The integral fan is introduced when Lady Windermere threatens to use it as a tool to “correct” popular opinion that she either doesn’t know or if she knows tolerates her cheating husband. She tells Lord Windermere, “Yes, you gave me this fan today; it was your birthday present. If that woman crosses my threshold, I shall strike her across the face with it.”(20). Lady Windermere’s comment, which becomes an empty threat, reflects how helpless she feels in this seemingly humiliating situation where her reputation is being attacked.

The relationship between the two main female characters is the essential secret of the play and Mrs. Erlynne decides to keep it from Lady Windermere for the sake of appearances. Mrs. Erlynne does not regret her choices nor how she has lived her life. She says, “I thought I had no heart. I find I have, and a heart doesn’t suit me, Windermere. Somehow it doesn’t go with modern dress. It makes one look old. And it spoils one’s career at critical moments.”(54). Mrs. Erlynne acknowledges her affection for her daughter but decides the best thing for all is to leave things as they appear.

 

Power of Words

Gossip and slander are so insidious they are difficult activities to avoid. Even on the most seemingly harmless level it can be damaging and dangerous. Othello is remarkable in how it depicts the extreme power of words. Shakespeare shows how insinuation, double entendre and misunderstanding lead to the tragic end. The unlikely relationship between Othello and Desdemona is fostered by his ability to speak to her relating colorful stories of bravery. She risks her relationship with her father and her social standing to marry him. As portent of their tragic end Desdemona’s father gives Othello warning. He says, “Look to her Moor, if thou hast eyes to see. / She has deceived her father, and may thee.” (287-289). Brabantio levels the first insinuation against the innocent Desdemona that possibly planted a seed of suspicion in Othello’s mind.

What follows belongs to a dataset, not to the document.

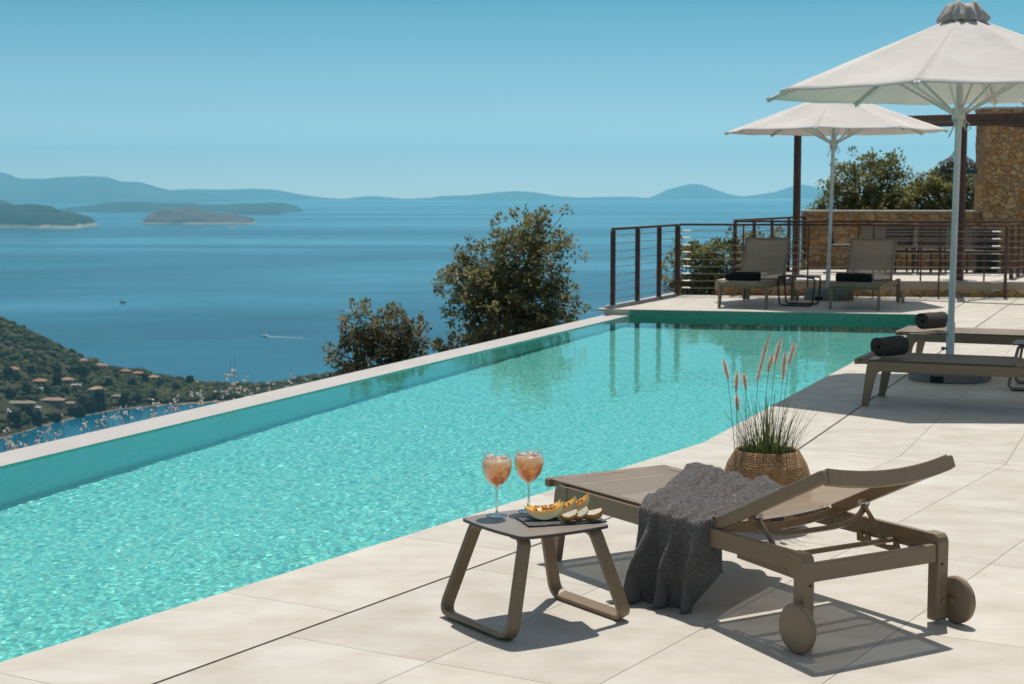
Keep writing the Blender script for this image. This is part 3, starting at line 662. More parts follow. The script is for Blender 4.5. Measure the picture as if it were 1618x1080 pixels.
# ---- the slope that drops away under the terrace
mb = MB(); ns, nr = 90, 40
for i in range(ns):
    yy = -45 + 100 * i / (ns - 1); p = LOUT(yy)
    for j in range(nr):
        r = 420 * (j / (nr - 1)) ** 2.2
        q = p + Vector((-EI.y, EI.x)) * (r - .1)
        if yy > 21.5:
            pass
        z = -1.15 - max(0, yy - 23) * .45 - .50 * r + .5 * min(1, r / 6) * noise.fractal(Vector((q.x / 5, q.y / 5, 0)), 1, 2, 4)
        mb.v.append((q.x, q.y, max(z, SEA - 3)))
mb.f = [(i * nr + j, (i + 1) * nr + j, (i + 1) * nr + j + 1, i * nr + j + 1) for i in range(ns - 1) for j in range(nr - 1)]
M_SLOPE = pmat('dry_hillside', (.14, .11, .07), .95, var=.4, scale=.8, bump=.6, bscale=6)
tag(mb.build('hillside', M_SLOPE, smooth=True), kind='structure')
mb = MB(); mb.add([(x, y, z) for x, y, z in ((0, 24.5, -1.6), (30, 20.8, -1.6), (60, 80, -26), (14, 80, -32), (-2, 40, -12))], [(0, 1, 2, 3, 4)])
tag(mb.build('hillside', M_SLOPE), kind='structure')
# ---- boats
M_HULL = pmat('boat_white', (.75, .75, .74), .4); M_HULLD = pmat('boat_navy', (.03, .04, .06), .4); M_WAKE = pmat('wake_foam', (.75, .80, .82), .8, var=.2, scale=.3)
def hull(mb, l, wd, h, z=0):
    st = [(-.5, .38, 1), (-.3, .48, 1), (0, .5, 1), (.25, .40, 1.05), (.42, .2, 1.15), (.5, .01, 1.25)]
    vs = []
    for a, b, c in st: vs += [(a * l, -b * wd, z + h * c), (a * l * .97, -b * wd * .6, z - .3), (a * l * .97, b * wd * .6, z - .3), (a * l, b * wd, z + h * c)]
    fs = [(0, 1, 2, 3)]
    for i in range(len(st) - 1):
        a = i * 4; fs += [(a, a + 4, a + 5, a + 1), (a + 1, a + 5, a + 6, a + 2), (a + 2, a + 6, a + 7, a + 3), (a, a + 3, a + 7, a + 4)]
    mb.add(vs, fs)
def seapt(px, py):
    p = at(px, py, 1000); d = (p - Vector((0, 0, EYE))); t = (SEA - EYE) / d.z; return Vector((0, 0, EYE)) + d * t
p = seapt(194, 477.5); b = empty('sailing_boat', p, R(170), 'small dark sailing boat with bare mast alone on the open water', 'boat')
mb = MB(); hull(mb, 9, 3, 1.3); mb.build('hull', M_HULLD, b)
mb = MB(); mb.box((-.6, 0, 1.7), (3.6, 1.9, 1.0)); mb.build('cabin', M_HULL, b, bevel=.15)
mb = MB(); mb.tube([(.6, 0, .8), (.6, 0, 11)], .14, 6); mb.build('mast', M_BLACK, b)
mb = MB(); mb.tube([(.6, 0, 2.6), (-3.6, 0, 2.7)], .2, 6); mb.build('boom', M_HULL, b)
def motorboat(px, py, rz, ln, lab, wl):
    p = seapt(px, py); b = empty('motor_boat', p, rz, lab, 'boat', 'motor boats under way')
    mb = MB(); hull(mb, ln, ln * .36, 1.0); mb.build('hull', M_HULL, b)
    mb = MB(); mb.box((-.3, 0, 1.5), (ln * .3, ln * .22, 1.1)); mb.build('cabin', M_HULL, b, bevel=.15)
    q = MB(); vs = []; fs = []
    nk = 26
    for i in range(nk):
        t = i / (nk - 1); x = -ln * .4 - wl * t; wv = .6 + (1 - t) * 1.1
        for s in (-1, 1):
            yv = s * (.8 + t * wl * .05)
            vs += [(x, yv - wv * .4, .06), (x, yv + wv * .4, .06)]
        if i: a = (i - 1) * 4; fs += [(a, a + 4, a + 5, a + 1), (a + 2, a + 6, a + 7, a + 3)]
    q.add(vs, fs); o = q.build('wake', M_WAKE); o.matrix_world = Matrix.Translation(p) @ Matrix.Rotation(rz, 4, 'Z'); tag(o, kind='stuff')
motorboat(419, 531, R(152), 8, 'white motor boat trailing a long wake left of the two leaning bushes', 46)
motorboat(541, 490, R(178), 7, 'white motor boat just above the smaller bush, half lost in its foam', 40)

# ---- air
mb = MB(); mb.box((0, 0, 250), (54000, 54000, 804))
hz, nt_, b_ = newmat('sea_haze'); nt_.nodes.remove(b_)
pv = nt_.nodes.new('ShaderNodeVolumePrincipled'); pv.inputs['Color'].default_value = (.32, .80, 1.0, 1); pv.inputs['Density'].default_value = 7.0e-5; pv.inputs['Anisotropy'].default_value = 0.3
nt_.links.new(pv.outputs[0], nt_.nodes['Material Output'].inputs['Volume'])
haze = tag(mb.build('haze', hz), kind='stuff')
#@@NEXT
# ------------------------------------------------------------------ sun loungers
HW = .325                        # half width of the frame
def sag_grid(fn, nu, nv, th=.008):
    """thin sheet from fn(u, v), u, v in 0..1, with thickness"""
    vs = []; fs = []
    if th < .007:                   # woven fabric: a single sheet
        return ([Vector(fn(i / (nu - 1), j / (nv - 1))) for i in range(nu) for j in range(nv)],
                [(i * nv + j, (i + 1) * nv + j, (i + 1) * nv + j + 1, i * nv + j + 1) for i in range(nu - 1) for j in range(nv - 1)])
    for s in (0, 1):
        for i in range(nu):
            for j in range(nv):
                p = Vector(fn(i / (nu - 1), j / (nv - 1))); vs.append(p - Vector((0, 0, th * s)))
    n = nu * nv
    for i in range(nu - 1):
        for j in range(nv - 1):
            a = i * nv + j
            fs.append((a, a + nv, a + nv + 1, a + 1)); fs.append((n + a, n + a + 1, n + a + nv + 1, n + a + nv))
    for i in range(nu - 1):
        for j in (0, nv - 1):
            a = i * nv + j; q = (a, a + nv, n + a + nv, n + a); fs.append(q if j else q[::-1])
    for j in range(nv - 1):
        for i in (0, nu - 1):
            a = i * nv + j; q = (a, a + 1, n + a + 1, n + a); fs.append(q if i == 0 else q[::-1])
    return vs, fs
def make_lounger(loc, rz, ang, label, group, brace=True):
    t = empty('sun_lounger', loc, rz, label, 'sun lounger', group)
    XR = 1.55; ZT = .328; ZB = .258
    for s in (-1, 1):
        y = s * (HW - .012)
        # side rail
        mb = MB(); mb.box((XR / 2 + .01, y, (ZT + ZB) / 2), (XR - .055, .024, ZT - ZB)); mb.build('side_rail', M_TAUPE, t, bevel=.004)
        # foot leg: a bent flat bar, rounded where it turns into the rail
        mb = MB()
        out = [(-.045, 0), (.004, 0), (.052, .215), (.062, .24), (.085, .258), (.085, ZT), (.03, ZT), (.008, ZT - .006), (-.006, ZT - .02), (-.012, ZT - .045)]
        M = Matrix(((1, 0, 0, 0), (0, 0, 1, y), (0, 1, 0, 0), (0, 0, 0, 1)))
        mb.prism([(x, z) for x, z in out], -.017, .017, M); mb.build('leg', M_TAUPE, t, bevel=.005)
        # head leg with its rounded cap, narrower below, carrying the wheel outside
        mb = MB()
        out = [(XR - .028, .012), (XR + .022, .012), (XR + .024, .30), (XR + .018, .318), (XR + .004, ZT + .003), (XR - .055, ZT + .003), (XR - .055, ZB), (XR - .028, ZB - .01)]
        mb.prism(out, -.027, .027, Matrix(((1, 0, 0, 0), (0, 0, 1, s * (HW - .006)), (0, 1, 0, 0), (0, 0, 0, 1)))); lg = mb.build('leg', M_TAUPE, t, bevel=.006, seg=3)
        mb = MB(); mb.tube([(XR + .03, s * (HW - .006), .085), (XR + .021, s * (HW - .006), .085)], .009, 10); mb.build('bolt', M_STEEL, lg)
        mb = MB(); mb.tube([(XR + .0225, s * (HW - .012), .222), (XR + .0245, s * (HW - .012), .222)], .0055, 8); mb.build('screw_hole', M_DARK, lg)
        # wheel
        wy = s * (HW + .052)
        prof = [(.004, -.017), (.070, -.017), (.080, -.014), (.086, -.007), (.086, .007), (.080, .014), (.070, .017), (.004, .017)]
        mb = MB(); Mw = Matrix.Translation((XR + .035, wy, .086)) @ Matrix.Rotation(PI / 2, 4, 'X'); mb.lathe(prof, 40, M=Mw); wh = mb.build('wheel', M_WHEEL, t, auto=30)
        mb = MB(); mb.tube([(XR + .035, s * (HW + .018), .086), (XR + .035, s * (HW + .04), .086)], .014, 12); mb.build('axle', M_TAUPE, wh)
        # toothed rack for the back rest
        mb = MB(); pts = [(1.16, .236), (1.50, .222), (1.50, .252), (1.488, .258), (1.476, .252), (1.468, .240)]
        for k in range(4):
            x = 1.43 - k * .075
            pts += [(x + .028, .246), (x + .018, .268), (x + .004, .272), (x - .004, .262), (x - .004, .252)]
        pts += [(1.19, .256), (1.182, .274), (1.166, .276), (1.158, .264)]
        mb.prism(pts, -.004, .004, Matrix(((1, 0, 0, 0), (0, 0, 1, s * (HW - .034)), (0, 1, 0, 0), (0, 0, 0, 1)))); mb.build('rack', M_TAUPE, t)
    mb = MB(); mb.box((XR + .004, 0, .262), (.024, 2 * HW - .066, .066)); mb.build('end_rail', M_TAUPE, t, bevel=.004)
    mb = MB(); mb.box((.022, 0, .287), (.024, 2 * HW - .05, .062)); mb.build('end_rail', M_TAUPE, t, bevel=.004)
    # seat: fabric stretched over two side tubes that overhang the feet
    XS, XE = -.085, 1.00; wy = HW - .022; ws = HW - .043
    sf = MB()
    for s in (-1, 1): sf.sweep([(XS, s * ws, ZT - .006), (XE, s * ws, ZT - .006)], .032, .036)
    sf.sweep([(XS + .0, -HW + .004, ZT - .006), (XS + .0, HW - .004, ZT - .006)], .034, .036)
    sf.build('seat_frame', M_TAUPE, t, bevel=.007)
    def seat(u, v):
        y = (v * 2 - 1); k = (1 - y * y); e = min(1, u * 9)
        return (XS - .015 + (XE - XS + .012) * u, y * (HW - .012), ZT + .0135 - .020 * k * e)
    vs, fs = sag_grid(seat, 24, 13, .006); mb = MB(); mb.add(vs, fs); mb.build('seat_sling', M_SLING, t, smooth=False, auto=40)
    # back rest, hinged at the head end of the seat
    HX, HZ, LB = 1.02, ZT + .006, .66
    ca, sa = math.cos(ang), math.sin(ang)
    def bk(d, y, n): return Vector((HX + d * ca - n * sa, y, HZ + d * sa + n * ca))
    for s in (-1, 1):
        mb = MB(); mb.sweep([bk(0, s * (wy - .006), -.006), bk(LB, s * (wy - .006), -.006)], .03, .046, (-sa, 0, ca))
        mb.build('back_rail', M_TAUPE, t, bevel=.006)
    arc = [bk(LB - .012, -wy + .016 + (2 * wy - .032) * k / 16, -.006 - .030 * (1 - (k / 8 - 1) ** 2)) for k in range(17)]
    mb = MB(); mb.sweep(arc, .030, .056, (-sa, 0, ca)); mb.build('head_bar', M_TAUPE, t, bevel=.004)
    arc = [bk(.012, -wy + .016 + (2 * wy - .032) * k / 16, -.010 - .03 * (1 - (k / 8 - 1) ** 2)) for k in range(17)]
    mb = MB(); mb.sweep(arc, .024, .030, (-sa, 0, ca)); mb.build('hinge_bar', M_TAUPE, t, bevel=.004)
    def back(u, v):
        y = v * 2 - 1; k = 1 - y * y
        return bk(.004 + (LB - .006) * u, y * (wy - .012), .017 - k * (.029 * (.35 + .65 * u)))
    vs, fs = sag_grid(back, 20, 15, .006); mb = MB(); mb.add(vs, fs); mb.build('back_sling', M_BACKSLING, t, auto=40)
    # curved brace under the back rest, two struts and the bar that drops into the racks
    dm = .20 if ang < .8 else .36
    arc = [bk(dm, -wy + .02 + (2 * wy - .04) * k / 16, -.030 - .075 * (1 - (k / 8 - 1) ** 4)) for k in range(17)]
    mb = MB(); mb.sweep(arc, .028, .018, (-sa, 0, ca)); mb.build('brace', M_TAUPE, t, bevel=.004)
    bx, bz = (1.345, .272) if ang < .8 else (1.44, .268)
    for s in (-1, 1):
        mb = MB(); top = bk(dm + .01, s * (wy - .05), -.03); mb.tube([top, (bx, s * (wy - .05), bz)], .0085, 10); st = mb.build('strut', M_TAUPE, t, smooth=True)
        mb = MB(); mb.tube([top + Vector((0, s * .02, 0)), top - Vector((0, s * .014, 0))], .013, 10); mb.build('pivot_bolt', M_STEEL, st, auto=40)
    mb = MB(); mb.tube([(bx, -wy + .005, bz), (bx, wy - .005, bz)], .010, 12); mb.build('support_bar', M_TAUPE, t, auto=40)
    return t
def lounger_root(foot_near, d):
    """root = middle between the foot legs; d = direction from feet to head"""
    rz = math.atan2(d.y, d.x); n = Vector((-d.y, d.x)); p = foot_near + n * HW
    return (p.x, p.y, 0), rz
D1 = Vector((.52, -.854)).normalized()
loc1, rz1 = lounger_root(Vector((.187, 6.817)), D1)
LG = 'taupe sun loungers around the pool'
front = make_lounger(loc1, rz1, R(24.8), 'nearest taupe sun lounger, wheels towards the viewer, a grey towel thrown across it', LG)
D2 = Vector((.915, -.40)).normalized()
loc2, rz2 = lounger_root(Vector((2.565, 11.74)), D2)
make_lounger(loc2, rz2, R(24), 'shaded lounger in front of the heavy parasol base, rolled charcoal towel on its foot end', LG)
loc3, rz3 = lounger_root(Vector((3.40, 14.05)), D2)
make_lounger(loc3, rz3, R(24), 'sunlit lounger behind the pole of the big parasol, rolled towel on its foot end', LG)
def back_lounger(a, b, ang, label):
    n = (b - a).normalized(); d = Vector((-n.y, n.x)); d = EF.copy()
    m = (a + b) / 2; return make_lounger((m.x, m.y, 0), math.atan2(d.y, d.x), ang, label, LG), m, d
bl1, m1, d1 = back_lounger(Vector((2.695, 21.60)), Vector((3.38, 21.44)), R(57), 'far lounger nearer the sea, its raised back rest half in sun')
bl2, m2, d2 = back_lounger(Vector((4.105, 21.33)), Vector((4.785, 21.13)), R(57), 'far lounger on the right of the low black table, raised back rest fully in shade')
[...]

Subtle yet brutal words are like a deadly weapon skillfully wielded by Iago. He understands Othello’s most vulnerable flaw of being too trusting. He says, “The Moor is of a free and open nature / That thinks men honest that but seem to be so, / and will as tenderly be led by th’ nose / As asses are.”(390-393). Iago realizes Desdemona’s affection for Othello is genuine and therefore must find another way to drive a wedge between them through verbal slight and insinuation. He efficiently manages to ruin the reputation of Cassio while also convincing Othello his wife is guilty of adultery based on flimsy evidence. Iago is repeatedly and ironically described as “honest” another of his falsehoods the main characters blindingly believe.